Justement cette loi fait couler beaucoup d’encre dans votre pays, notamment la société civile et les défenseurs des droits de l’homme dénoncent un amalgame entre terrorisme et expression d’un désaccord politique ? Que répondez-vous à cette société civile et à ces partis politiques qui s’inquiètent de voir cette loi se retourner un jour contre eux ?
Les lois sociales, les lois de la communication sociale qui définissent les règles du jeu, pour les partis politiques, pour la société civile, pour la liberté de la presse, ces lois-là demeurent intactes.
Néanmoins cette loi par exemple cite comme intention terroriste le simple fait de perturber le fonctionnement des services publics. Est-ce que ça ne veut pas dire demain que si l’on manifeste dans les rues de Yaoundé ou de Douala, on risque de tomber sous le coup de cette loi anti-terroriste et donc de risquer la peine de mort ?
Les politiciens sont libres dans leurs mouvements. On ne saurait confondre une manifestation politique et une manifestation à caractère terroriste. Supposez un seul instant qu’un prédicateur dans une mosquée ou quelque part demande aux gens de s’insurger contre l’ordre établi, et qu’ils aillent occuper une sous-préfecture, le devoir du gouvernement, le devoir de l’administration, c’est de protéger la continuité du fonctionnement de l’Etat et de faire en sorte que l’Etat de droit soit respecté. C’est à ce niveau que se pose le problème.
Donc par exemple, une manifestation qui comme dans tous les pays du monde tournerait mal, c’est-à-dire qu’il y aurait quelques boutiques pillées ou voitures incendiées, les manifestants ne tomberaient pas sous le coup de la loi anti-terroriste mais plutôt seraient considérés comme des casseurs ?

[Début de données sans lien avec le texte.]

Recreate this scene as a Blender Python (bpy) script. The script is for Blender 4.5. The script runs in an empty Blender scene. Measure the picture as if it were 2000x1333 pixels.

Je voudrais vous rappeler qu’au cours des années 1990-1991-1992, il y a eu des manifestations d’une sévérité extrême. Moi-même, j’ai été l’un de ces acteurs. Jamais on ne nous a confondus avec des terroristes. Donc notre administration, nos forces de défense et de sécurité, la justice, c’est distinguer le bon grain de l’ivraie. Qu’est-ce que c’est que le terrorisme ? Qu’est-ce que le terrorisme est parfaitement défini dans cette loi. Il n’y a pas de chance qui est confusion entre une manifestation politique et une manifestation à caractère terroriste.